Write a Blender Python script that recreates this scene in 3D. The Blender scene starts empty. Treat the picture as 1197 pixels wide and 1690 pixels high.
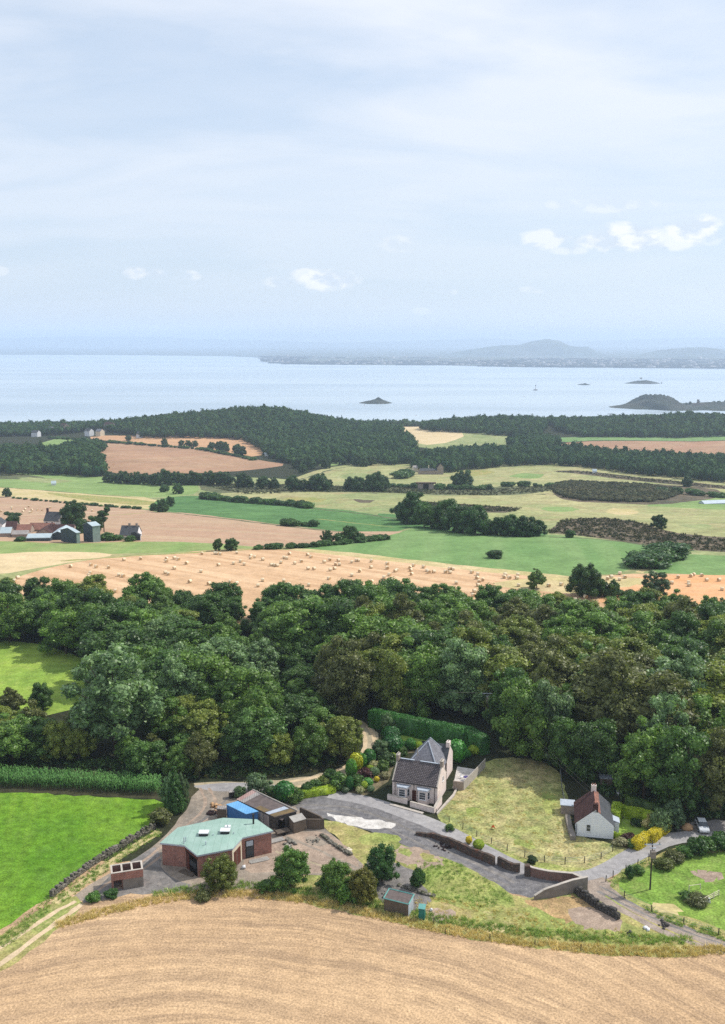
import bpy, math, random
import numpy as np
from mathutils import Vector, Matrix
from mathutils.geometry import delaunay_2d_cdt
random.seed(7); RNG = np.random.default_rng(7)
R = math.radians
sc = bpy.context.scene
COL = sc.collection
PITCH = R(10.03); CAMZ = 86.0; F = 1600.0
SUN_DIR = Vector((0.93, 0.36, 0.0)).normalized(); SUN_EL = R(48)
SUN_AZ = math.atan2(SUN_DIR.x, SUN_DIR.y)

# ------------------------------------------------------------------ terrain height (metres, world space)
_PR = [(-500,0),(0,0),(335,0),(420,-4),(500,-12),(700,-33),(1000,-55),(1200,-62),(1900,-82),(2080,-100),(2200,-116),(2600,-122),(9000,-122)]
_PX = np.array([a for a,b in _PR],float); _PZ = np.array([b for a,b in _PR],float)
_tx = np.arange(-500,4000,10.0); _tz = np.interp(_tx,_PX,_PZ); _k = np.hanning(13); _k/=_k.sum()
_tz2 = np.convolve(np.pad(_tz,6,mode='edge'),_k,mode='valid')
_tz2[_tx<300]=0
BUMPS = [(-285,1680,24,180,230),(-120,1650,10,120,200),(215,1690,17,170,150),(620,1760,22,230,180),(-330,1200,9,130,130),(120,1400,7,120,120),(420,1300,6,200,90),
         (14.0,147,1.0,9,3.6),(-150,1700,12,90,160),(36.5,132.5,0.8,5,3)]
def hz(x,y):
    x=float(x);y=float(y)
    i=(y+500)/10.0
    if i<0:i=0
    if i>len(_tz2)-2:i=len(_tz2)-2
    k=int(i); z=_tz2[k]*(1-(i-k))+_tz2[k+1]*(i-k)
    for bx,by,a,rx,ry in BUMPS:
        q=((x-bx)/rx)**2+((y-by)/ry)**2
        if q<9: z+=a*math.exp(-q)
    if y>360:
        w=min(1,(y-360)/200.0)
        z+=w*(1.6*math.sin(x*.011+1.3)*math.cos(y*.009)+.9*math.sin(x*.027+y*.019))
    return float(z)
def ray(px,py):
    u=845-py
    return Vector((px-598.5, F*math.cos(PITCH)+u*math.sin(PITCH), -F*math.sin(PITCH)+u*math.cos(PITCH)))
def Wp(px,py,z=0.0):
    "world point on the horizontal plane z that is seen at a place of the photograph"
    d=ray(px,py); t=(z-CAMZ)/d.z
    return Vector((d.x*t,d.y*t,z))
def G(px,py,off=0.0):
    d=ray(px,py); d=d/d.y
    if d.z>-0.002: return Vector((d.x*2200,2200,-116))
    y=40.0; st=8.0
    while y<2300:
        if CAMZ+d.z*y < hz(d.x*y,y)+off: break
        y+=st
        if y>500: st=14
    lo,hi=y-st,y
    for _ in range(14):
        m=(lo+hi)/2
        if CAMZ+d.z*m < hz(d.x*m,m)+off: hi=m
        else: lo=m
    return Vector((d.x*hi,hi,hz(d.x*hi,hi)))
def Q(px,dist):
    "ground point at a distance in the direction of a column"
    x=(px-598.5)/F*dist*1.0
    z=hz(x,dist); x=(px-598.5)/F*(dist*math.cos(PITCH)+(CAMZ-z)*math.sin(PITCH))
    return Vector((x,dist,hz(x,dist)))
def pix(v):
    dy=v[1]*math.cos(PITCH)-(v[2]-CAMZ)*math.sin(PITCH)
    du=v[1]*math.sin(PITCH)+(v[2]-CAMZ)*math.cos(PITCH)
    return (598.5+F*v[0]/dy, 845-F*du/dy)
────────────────
## Your objective
Quote, please, every line of the material above from its start through the line that has "SUN_AZ = math.atan2(SUN_DIR.x, SUN_DIR.y)", reproducing the words exactly and dropping any images.

## Response
Write a Blender Python script that recreates this scene in 3D. The Blender scene starts empty. Treat the picture as 1197 pixels wide and 1690 pixels high.
import bpy, math, random
import numpy as np
from mathutils import Vector, Matrix
from mathutils.geometry import delaunay_2d_cdt
random.seed(7); RNG = np.random.default_rng(7)
R = math.radians
sc = bpy.context.scene
COL = sc.collection
PITCH = R(10.03); CAMZ = 86.0; F = 1600.0
SUN_DIR = Vector((0.93, 0.36, 0.0)).normalized(); SUN_EL = R(48)
SUN_AZ = math.atan2(SUN_DIR.x, SUN_DIR.y)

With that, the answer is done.